Tuesday, January 09, 2007

Tired mumblings about Floot

Grnkh.

See, the thing about Rene Pape is he saved me from getting boringly giddy for the grillionth time because Sarastro is really a dull role for him. I susppose I liked Morris Robinson better because he's got better sub-woofers, more growl on bottom.

My boxmates were iffy on Miklosa but I remain impressed. She's singing QoN every-goddamn-where, which I guess is what happens when you don't ever sound at all like you're going to miss the f's and include every note of the tweedliest passages of O Zittre Nicht. I wonder what she vocalizes up to. Isn't there some singer rule about the interval between the highest note you vocalize to and the highest note you'll sing in public? Anyway it's hard to say what else she'd be this good in. Boxmates noted a lack of oomph below the tweedlerealm.

Anyone else think the Met needs to let Polenzani move on from Mozart? He was in fine voice, because that's apparently the only voice he has, but there were hints of boredom and a punchy quality to the louder notes that sounded like vocal chomping at the bit, to me. And of course he was dressed up like an extra for Memoirs of a Geisha, but that's just the production, which I have publicly noted mixed feelings about. (The best of its images remain home-runs of fairy-tale invention, but you pile it on so thick and it begins to seem like Der Kitschensink, an opera about a land where you need to take aspirin just from looking around.)

I was not inclined to like Pogosov after a thing or two I read about him but it was a losing battle against his charm. He's really very funny and sings just fine in a role that makes my teeth hurt. I'm just sad I didn't get to hear him sing my new lifetime low in opera translations "cuckoo with bliss." It would sound particularly funny with a Russian accent.

Milne, hm. Yeah, fine. Pretty voice. As you can tell, it's a little bit hard to evaluate singers in roles that I find inherently irritating. So, got through "Ach" without any audible or visible fear, tone more appropriate for Mozart than my last Pamina, Dunleavy, and oh, I thought of something a little more interesting to report: she actually uses a little rubato. In Mozart, which can save things from John Eliot Gardnerdom. I'm all for that.

The (I suppose) unintentional scenic nod to Twin Peaks still smacks me in the eye.

Ho hum. Worse ways to spend an evening. Jenufa is next. Jenufa makes everything better.

1 comment:

Princess Alpenrose said...

Sarastro is a really dull role, period.

One of these days someone is going to create a Reader's Digest version of Magic Flute which will, finally & thankfully edit out all that Masonic/Da Vinci Code type pomposity and leave us with the delightfully fluffy fairy tale that is The Magic Flute.
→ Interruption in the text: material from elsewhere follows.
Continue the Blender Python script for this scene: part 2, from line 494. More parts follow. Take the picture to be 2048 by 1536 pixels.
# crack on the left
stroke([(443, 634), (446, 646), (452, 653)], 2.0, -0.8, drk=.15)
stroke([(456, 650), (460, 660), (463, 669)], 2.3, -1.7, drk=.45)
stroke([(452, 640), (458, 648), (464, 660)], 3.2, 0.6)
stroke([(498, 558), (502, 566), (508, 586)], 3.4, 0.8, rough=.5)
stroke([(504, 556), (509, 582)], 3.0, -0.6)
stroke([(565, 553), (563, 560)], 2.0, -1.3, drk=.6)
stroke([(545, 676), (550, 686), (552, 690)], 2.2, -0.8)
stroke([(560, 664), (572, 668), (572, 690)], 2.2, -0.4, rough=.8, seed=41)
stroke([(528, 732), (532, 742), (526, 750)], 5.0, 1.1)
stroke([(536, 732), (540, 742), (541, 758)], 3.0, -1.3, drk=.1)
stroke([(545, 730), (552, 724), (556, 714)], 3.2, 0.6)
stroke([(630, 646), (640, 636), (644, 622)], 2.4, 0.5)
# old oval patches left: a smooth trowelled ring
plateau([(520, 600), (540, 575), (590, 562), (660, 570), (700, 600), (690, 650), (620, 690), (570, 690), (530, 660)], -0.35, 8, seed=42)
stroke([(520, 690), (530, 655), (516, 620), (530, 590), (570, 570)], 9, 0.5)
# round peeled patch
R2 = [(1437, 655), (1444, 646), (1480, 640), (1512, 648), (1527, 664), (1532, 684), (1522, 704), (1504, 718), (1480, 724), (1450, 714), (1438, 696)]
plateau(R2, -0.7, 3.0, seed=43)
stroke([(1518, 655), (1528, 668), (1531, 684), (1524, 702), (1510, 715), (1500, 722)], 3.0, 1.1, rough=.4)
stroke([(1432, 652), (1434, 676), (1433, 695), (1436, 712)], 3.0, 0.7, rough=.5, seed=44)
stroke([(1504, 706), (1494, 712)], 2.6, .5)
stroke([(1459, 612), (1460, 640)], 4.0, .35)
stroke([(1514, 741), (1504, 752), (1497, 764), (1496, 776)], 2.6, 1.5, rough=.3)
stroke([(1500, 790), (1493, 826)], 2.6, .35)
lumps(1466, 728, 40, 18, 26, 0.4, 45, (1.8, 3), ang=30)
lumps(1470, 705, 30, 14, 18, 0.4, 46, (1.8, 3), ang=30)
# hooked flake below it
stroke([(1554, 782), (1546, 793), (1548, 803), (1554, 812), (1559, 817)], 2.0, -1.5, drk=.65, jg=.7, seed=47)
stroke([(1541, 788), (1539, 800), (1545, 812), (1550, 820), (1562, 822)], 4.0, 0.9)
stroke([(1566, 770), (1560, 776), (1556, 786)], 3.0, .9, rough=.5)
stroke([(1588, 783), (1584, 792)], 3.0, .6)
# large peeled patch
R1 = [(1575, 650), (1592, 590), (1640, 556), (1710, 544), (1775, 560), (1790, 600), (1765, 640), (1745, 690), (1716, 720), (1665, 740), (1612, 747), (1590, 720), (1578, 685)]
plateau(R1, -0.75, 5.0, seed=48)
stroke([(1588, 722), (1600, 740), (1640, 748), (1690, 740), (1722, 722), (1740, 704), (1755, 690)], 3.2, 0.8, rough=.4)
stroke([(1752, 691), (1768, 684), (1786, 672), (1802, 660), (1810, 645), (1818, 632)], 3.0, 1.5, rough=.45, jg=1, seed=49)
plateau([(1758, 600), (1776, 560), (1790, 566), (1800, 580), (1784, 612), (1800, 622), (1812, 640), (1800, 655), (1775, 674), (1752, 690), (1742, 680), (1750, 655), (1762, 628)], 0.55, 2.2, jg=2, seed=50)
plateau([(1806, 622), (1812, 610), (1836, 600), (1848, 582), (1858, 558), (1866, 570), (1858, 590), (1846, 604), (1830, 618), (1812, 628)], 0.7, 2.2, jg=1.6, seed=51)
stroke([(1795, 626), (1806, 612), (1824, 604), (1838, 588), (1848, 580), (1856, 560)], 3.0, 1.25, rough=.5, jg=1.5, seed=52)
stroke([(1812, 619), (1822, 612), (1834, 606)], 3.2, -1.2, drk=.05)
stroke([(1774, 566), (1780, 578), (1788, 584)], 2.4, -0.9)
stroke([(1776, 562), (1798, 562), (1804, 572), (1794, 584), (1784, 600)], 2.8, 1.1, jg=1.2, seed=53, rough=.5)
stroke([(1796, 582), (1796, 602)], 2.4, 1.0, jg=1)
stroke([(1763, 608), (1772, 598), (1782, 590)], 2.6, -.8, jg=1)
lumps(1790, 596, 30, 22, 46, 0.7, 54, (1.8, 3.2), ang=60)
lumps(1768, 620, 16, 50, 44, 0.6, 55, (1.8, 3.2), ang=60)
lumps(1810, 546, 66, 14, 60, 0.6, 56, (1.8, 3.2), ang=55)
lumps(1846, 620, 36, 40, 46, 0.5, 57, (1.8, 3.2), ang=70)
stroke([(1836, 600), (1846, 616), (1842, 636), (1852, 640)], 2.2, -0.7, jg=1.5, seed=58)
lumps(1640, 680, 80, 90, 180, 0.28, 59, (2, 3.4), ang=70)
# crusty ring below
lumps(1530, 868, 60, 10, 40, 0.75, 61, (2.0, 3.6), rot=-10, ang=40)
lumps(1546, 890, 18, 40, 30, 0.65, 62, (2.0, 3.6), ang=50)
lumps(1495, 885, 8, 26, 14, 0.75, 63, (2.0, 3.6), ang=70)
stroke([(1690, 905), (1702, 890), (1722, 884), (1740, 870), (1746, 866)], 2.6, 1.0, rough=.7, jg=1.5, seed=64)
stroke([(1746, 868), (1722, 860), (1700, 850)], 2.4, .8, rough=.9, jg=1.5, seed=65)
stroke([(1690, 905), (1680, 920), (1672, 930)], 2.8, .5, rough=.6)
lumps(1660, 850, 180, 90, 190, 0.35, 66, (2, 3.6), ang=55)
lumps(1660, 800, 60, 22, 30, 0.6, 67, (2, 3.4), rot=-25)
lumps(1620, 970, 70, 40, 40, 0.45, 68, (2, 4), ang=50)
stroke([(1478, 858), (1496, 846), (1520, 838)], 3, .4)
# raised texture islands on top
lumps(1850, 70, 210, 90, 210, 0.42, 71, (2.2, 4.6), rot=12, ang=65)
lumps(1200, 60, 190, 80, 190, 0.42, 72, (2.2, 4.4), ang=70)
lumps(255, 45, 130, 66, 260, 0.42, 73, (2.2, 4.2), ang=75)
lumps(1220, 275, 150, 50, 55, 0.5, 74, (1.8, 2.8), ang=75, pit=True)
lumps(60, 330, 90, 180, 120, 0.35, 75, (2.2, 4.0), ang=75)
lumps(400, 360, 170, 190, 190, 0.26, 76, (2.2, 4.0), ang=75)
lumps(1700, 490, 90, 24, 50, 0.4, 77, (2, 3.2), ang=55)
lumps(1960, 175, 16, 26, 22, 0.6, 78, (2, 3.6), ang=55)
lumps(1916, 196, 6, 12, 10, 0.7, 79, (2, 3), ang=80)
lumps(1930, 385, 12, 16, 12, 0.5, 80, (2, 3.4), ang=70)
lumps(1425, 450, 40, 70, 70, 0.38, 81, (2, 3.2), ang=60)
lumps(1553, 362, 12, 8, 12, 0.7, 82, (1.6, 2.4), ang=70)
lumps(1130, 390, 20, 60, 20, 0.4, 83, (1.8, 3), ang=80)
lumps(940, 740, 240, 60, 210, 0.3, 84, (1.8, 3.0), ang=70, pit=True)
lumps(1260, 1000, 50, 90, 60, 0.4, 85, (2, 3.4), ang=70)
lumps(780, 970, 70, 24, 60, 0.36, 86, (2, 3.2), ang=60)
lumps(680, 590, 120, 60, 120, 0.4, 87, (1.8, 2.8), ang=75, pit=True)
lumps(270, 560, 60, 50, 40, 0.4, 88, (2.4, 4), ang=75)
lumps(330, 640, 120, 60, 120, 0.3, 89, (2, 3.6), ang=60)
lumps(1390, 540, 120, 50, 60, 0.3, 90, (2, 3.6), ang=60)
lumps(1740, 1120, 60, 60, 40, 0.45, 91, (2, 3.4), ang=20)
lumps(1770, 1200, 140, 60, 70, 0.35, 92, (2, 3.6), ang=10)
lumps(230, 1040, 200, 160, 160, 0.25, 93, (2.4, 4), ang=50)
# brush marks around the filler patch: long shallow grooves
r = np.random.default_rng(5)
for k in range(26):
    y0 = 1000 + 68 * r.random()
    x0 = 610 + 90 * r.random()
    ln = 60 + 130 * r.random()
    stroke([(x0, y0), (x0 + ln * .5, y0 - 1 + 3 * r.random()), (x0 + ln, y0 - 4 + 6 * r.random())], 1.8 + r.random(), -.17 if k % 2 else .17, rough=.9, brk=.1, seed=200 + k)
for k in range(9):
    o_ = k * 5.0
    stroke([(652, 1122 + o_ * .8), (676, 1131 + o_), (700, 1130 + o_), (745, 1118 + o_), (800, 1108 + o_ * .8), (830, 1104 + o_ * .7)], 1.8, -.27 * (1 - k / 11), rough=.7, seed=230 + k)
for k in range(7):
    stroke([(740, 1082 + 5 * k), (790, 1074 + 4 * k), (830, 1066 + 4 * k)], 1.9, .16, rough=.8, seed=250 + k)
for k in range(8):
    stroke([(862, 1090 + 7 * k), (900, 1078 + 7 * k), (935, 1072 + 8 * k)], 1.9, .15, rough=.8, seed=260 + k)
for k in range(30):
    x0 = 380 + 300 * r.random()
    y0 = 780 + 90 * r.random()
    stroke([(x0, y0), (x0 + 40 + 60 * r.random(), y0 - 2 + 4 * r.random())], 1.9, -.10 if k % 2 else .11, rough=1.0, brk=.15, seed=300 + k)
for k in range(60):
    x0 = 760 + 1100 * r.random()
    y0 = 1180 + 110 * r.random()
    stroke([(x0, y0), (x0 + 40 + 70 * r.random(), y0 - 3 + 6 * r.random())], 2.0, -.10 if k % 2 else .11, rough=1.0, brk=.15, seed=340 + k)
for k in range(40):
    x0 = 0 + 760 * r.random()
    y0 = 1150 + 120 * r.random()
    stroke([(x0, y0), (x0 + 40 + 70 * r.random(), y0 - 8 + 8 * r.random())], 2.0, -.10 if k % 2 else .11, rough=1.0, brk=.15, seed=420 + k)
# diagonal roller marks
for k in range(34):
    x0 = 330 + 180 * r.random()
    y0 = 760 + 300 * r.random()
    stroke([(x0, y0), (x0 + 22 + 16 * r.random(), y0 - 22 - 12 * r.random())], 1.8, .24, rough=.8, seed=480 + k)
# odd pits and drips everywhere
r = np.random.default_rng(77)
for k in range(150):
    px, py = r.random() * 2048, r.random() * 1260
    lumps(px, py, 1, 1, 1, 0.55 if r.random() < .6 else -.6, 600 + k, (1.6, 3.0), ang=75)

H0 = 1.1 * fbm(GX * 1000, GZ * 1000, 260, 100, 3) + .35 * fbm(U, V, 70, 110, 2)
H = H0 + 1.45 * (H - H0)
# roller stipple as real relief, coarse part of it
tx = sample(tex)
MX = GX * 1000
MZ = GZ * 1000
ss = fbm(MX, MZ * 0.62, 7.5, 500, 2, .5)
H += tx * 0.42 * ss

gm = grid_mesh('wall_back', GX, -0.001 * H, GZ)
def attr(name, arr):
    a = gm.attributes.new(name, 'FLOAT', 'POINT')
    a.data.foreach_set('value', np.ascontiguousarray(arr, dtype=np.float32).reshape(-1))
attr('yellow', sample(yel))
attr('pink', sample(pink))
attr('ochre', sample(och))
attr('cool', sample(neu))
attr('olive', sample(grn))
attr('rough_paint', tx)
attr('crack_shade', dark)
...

A work which, parenthetically, in America at least, which is rapidly becoming the Nutcracker Suite of Opera. Is there a self-respecting company, from tiny to major, that doesn't offer up a Flute production at least once per season? (These days it's most likely to be in English, which just compounds the problem. Now you can truly understand word by blessed word why you're so bored you want to gouge your eyes out with the rolled up program!)

I idolize Mozart, truly, every note the man wrote (and don't mind saying so!) but as an audience member this work makes my head spin. With boredom. (Most of the time I'm thinking, we love these characters, really we do, so stop pronouncementizing and get back to the plot already!)

[As a singer, of course, I would be perfectly happy to do my best in this or any production for God and/or Country. Or $$$. Good thing I would never be asked to Sarastro, though. SNORE!]